Repeat only the lines running from the beginning of the material through the line that contains "scene.camera = cam".

— Start of SUPPLIED INFORMATION —

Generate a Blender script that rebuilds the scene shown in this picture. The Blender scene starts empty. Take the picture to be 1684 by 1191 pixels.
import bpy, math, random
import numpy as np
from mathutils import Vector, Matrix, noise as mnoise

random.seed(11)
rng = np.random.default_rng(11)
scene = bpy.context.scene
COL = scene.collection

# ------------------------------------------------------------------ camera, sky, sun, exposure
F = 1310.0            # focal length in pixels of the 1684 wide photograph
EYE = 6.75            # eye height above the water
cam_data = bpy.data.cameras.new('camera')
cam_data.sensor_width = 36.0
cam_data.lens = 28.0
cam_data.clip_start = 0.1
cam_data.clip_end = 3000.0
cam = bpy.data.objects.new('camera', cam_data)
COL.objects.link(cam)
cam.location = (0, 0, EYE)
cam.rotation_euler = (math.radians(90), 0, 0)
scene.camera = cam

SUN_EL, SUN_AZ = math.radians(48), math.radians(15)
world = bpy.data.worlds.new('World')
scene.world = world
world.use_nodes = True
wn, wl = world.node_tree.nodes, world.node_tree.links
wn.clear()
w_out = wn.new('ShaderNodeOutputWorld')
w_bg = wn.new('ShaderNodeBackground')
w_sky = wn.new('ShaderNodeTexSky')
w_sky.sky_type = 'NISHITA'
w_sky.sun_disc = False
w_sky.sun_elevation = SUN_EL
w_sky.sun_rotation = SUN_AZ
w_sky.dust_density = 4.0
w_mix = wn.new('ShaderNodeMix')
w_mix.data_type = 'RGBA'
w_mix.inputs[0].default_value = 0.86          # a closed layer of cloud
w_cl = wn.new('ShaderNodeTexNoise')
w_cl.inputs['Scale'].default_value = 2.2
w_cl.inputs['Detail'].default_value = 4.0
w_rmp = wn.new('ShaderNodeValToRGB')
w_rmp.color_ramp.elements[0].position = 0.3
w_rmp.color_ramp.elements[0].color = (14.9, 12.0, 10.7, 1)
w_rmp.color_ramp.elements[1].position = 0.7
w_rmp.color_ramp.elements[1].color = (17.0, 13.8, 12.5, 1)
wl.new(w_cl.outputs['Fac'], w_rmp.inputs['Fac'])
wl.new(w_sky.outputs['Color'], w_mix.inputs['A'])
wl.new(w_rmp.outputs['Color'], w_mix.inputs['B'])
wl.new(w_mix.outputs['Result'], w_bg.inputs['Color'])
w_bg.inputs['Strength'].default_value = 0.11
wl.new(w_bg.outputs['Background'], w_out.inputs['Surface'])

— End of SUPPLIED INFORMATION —

IN RESPONSE:
Generate a Blender script that rebuilds the scene shown in this picture. The Blender scene starts empty. Take the picture to be 1684 by 1191 pixels.
import bpy, math, random
import numpy as np
from mathutils import Vector, Matrix, noise as mnoise

random.seed(11)
rng = np.random.default_rng(11)
scene = bpy.context.scene
COL = scene.collection

# ------------------------------------------------------------------ camera, sky, sun, exposure
F = 1310.0            # focal length in pixels of the 1684 wide photograph
EYE = 6.75            # eye height above the water
cam_data = bpy.data.cameras.new('camera')
cam_data.sensor_width = 36.0
cam_data.lens = 28.0
cam_data.clip_start = 0.1
cam_data.clip_end = 3000.0
cam = bpy.data.objects.new('camera', cam_data)
COL.objects.link(cam)
cam.location = (0, 0, EYE)
cam.rotation_euler = (math.radians(90), 0, 0)
scene.camera = cam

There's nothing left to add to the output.